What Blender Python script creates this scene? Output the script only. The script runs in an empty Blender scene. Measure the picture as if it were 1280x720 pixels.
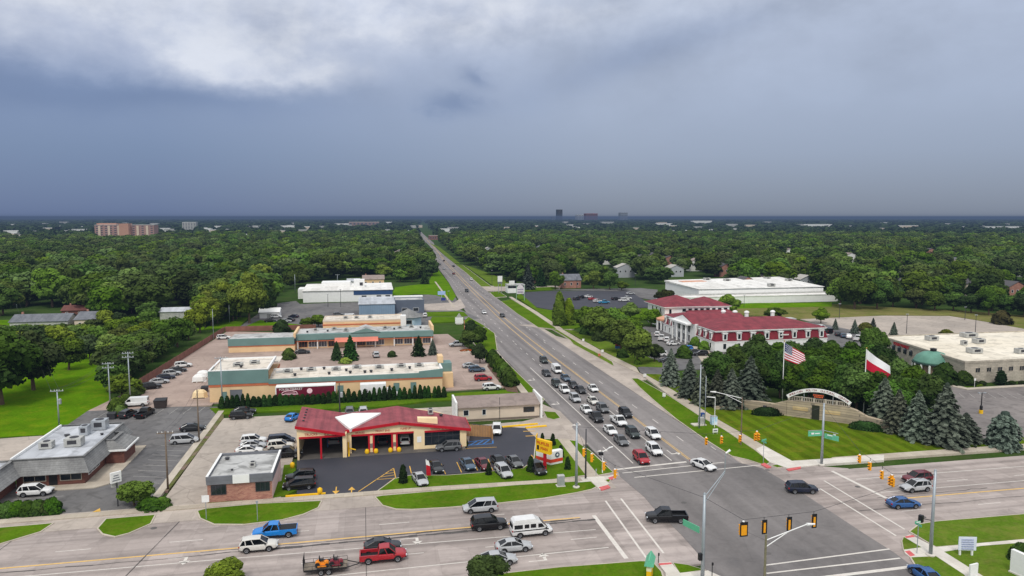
import bpy, bmesh, math, random
import numpy as np
from mathutils import Vector, Matrix
R = math.radians
rnd = random.Random(7)
scene = bpy.context.scene
COL = scene.collection
# ---------------------------------------------------------------- camera model (metres; X along the cross road, Y along the main road)
F, CH, YH, YAW = 900.0, 43.0, 271.0, R(11.25)
PITCH = math.atan((360 - YH) / F)
cY, sY, cP, sP = math.cos(YAW), math.sin(YAW), math.cos(PITCH), math.sin(PITCH)

def G(px, py, z=0.0):
    """measured photo point -> place on the plane of height z"""
    a = (px - 640) / F; b = -(py - 360) / F
    f = cP + b * sP; u = -sP + b * cP
    t = (z - CH) / u
    f *= t; r = a * t
    return (r * cY + f * sY, -r * sY + f * cY)

def Pj(x, y, z=0.0):
    r = x * cY - y * sY; f = x * sY + y * cY; u = z - CH
    d = f * cP - u * sP
    return (640 + F * r / d, 360 - F * (f * sP + u * cP) / d) if d > 1 else (-9999, 9999)

def hz(x, y, py):
    lo, hi = -5, 150
    for _ in range(40):
        m = (lo + hi) / 2
        if Pj(x, y, m)[1] > py: lo = m
        else: hi = m
    return lo

cd = bpy.data.cameras.new('camera'); cam = bpy.data.objects.new('camera', cd); COL.objects.link(cam)
cam.location = (0, 0, CH); cam.rotation_euler = (math.pi / 2 - PITCH, 0, -YAW)
cd.sensor_width = 36.0; cd.lens = 36.0 * F / 1280.0; cd.clip_start = 0.5; cd.clip_end = 60000
scene.camera = cam

# ---------------------------------------------------------------- materials
MATS = {}
def nodes(m):
    m.use_nodes = True; nt = m.node_tree; nt.nodes.clear()
    out = nt.nodes.new('ShaderNodeOutputMaterial'); b = nt.nodes.new('ShaderNodeBsdfPrincipled')
    nt.links.new(b.outputs[0], out.inputs[0]); return nt, b, out
def N(nt, t, **kw):
    n = nt.nodes.new('ShaderNode' + t)
    for k, v in kw.items():
        if k in n.inputs: n.inputs[k].default_value = v
        else: setattr(n, k, v)
    return n
def lin(c):
    return tuple((x / 12.92 if x <= .04045 else ((x + .055) / 1.055) ** 2.4) for x in [v / 255 for v in c])
def mixc(nt, fac, a, b, mode='MIX'):
    n = nt.nodes.new('ShaderNodeMix'); n.data_type = 'RGBA'; n.blend_type = mode; n.clamp_factor = True
    for s, v in ((0, fac), (6, a), (7, b)):
        if hasattr(v, 'links') or isinstance(v, bpy.types.NodeSocket): nt.links.new(v, n.inputs[s])
        elif s == 0: n.inputs[0].default_value = v
        else: n.inputs[s].default_value = tuple(v)[:3] + (1,)
    return n.outputs[2]
def ramp(nt, v, stops):
    n = nt.nodes.new('ShaderNodeValToRGB'); cr = n.color_ramp
    while len(cr.elements) < len(stops): cr.elements.new(.5)
    for e, (p, c) in zip(cr.elements, stops):
        e.position = p; e.color = (c, c, c, 1) if not hasattr(c, '__len__') else tuple(c)[:3] + (1,)
    nt.links.new(v, n.inputs[0]); return n.outputs[0]
def math_(nt, op, a, b=None, c=None):
    n = nt.nodes.new('ShaderNodeMath'); n.operation = op
    for i, v in enumerate((a, b, c)):
        if v is None: continue
        if isinstance(v, bpy.types.NodeSocket): nt.links.new(v, n.inputs[i])
        else: n.inputs[i].default_value = v
    return n.outputs[0]
def coords(nt, scale=(1, 1, 1), rot=0.0):
    tc = nt.nodes.new('ShaderNodeTexCoord'); mp = nt.nodes.new('ShaderNodeMapping')
    mp.inputs['Scale'].default_value = scale; mp.inputs['Rotation'].default_value = (0, 0, rot)
    nt.links.new(tc.outputs['Object'], mp.inputs[0]); return mp.outputs[0]
def noise(nt, sc, detail=3, co=None, rough=.55, dist=0.0):
    n = N(nt, 'TexNoise', Scale=sc, Detail=detail, Roughness=rough, Distortion=dist)
    nt.links.new(co if co is not None else coords(nt), n.inputs['Vector']); return n.outputs[0]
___
Restate the material word for word from its first line through the line containing "scene.camera = cam", both included; the pictures do not belong in it.

What Blender Python script creates this scene? Output the script only. The script runs in an empty Blender scene. Measure the picture as if it were 1280x720 pixels.
import bpy, bmesh, math, random
import numpy as np
from mathutils import Vector, Matrix
R = math.radians
rnd = random.Random(7)
scene = bpy.context.scene
COL = scene.collection
# ---------------------------------------------------------------- camera model (metres; X along the cross road, Y along the main road)
F, CH, YH, YAW = 900.0, 43.0, 271.0, R(11.25)
PITCH = math.atan((360 - YH) / F)
cY, sY, cP, sP = math.cos(YAW), math.sin(YAW), math.cos(PITCH), math.sin(PITCH)

def G(px, py, z=0.0):
    """measured photo point -> place on the plane of height z"""
    a = (px - 640) / F; b = -(py - 360) / F
    f = cP + b * sP; u = -sP + b * cP
    t = (z - CH) / u
    f *= t; r = a * t
    return (r * cY + f * sY, -r * sY + f * cY)

def Pj(x, y, z=0.0):
    r = x * cY - y * sY; f = x * sY + y * cY; u = z - CH
    d = f * cP - u * sP
    return (640 + F * r / d, 360 - F * (f * sP + u * cP) / d) if d > 1 else (-9999, 9999)

def hz(x, y, py):
    lo, hi = -5, 150
    for _ in range(40):
        m = (lo + hi) / 2
        if Pj(x, y, m)[1] > py: lo = m
        else: hi = m
    return lo

cd = bpy.data.cameras.new('camera'); cam = bpy.data.objects.new('camera', cd); COL.objects.link(cam)
cam.location = (0, 0, CH); cam.rotation_euler = (math.pi / 2 - PITCH, 0, -YAW)
cd.sensor_width = 36.0; cd.lens = 36.0 * F / 1280.0; cd.clip_start = 0.5; cd.clip_end = 60000
scene.camera = cam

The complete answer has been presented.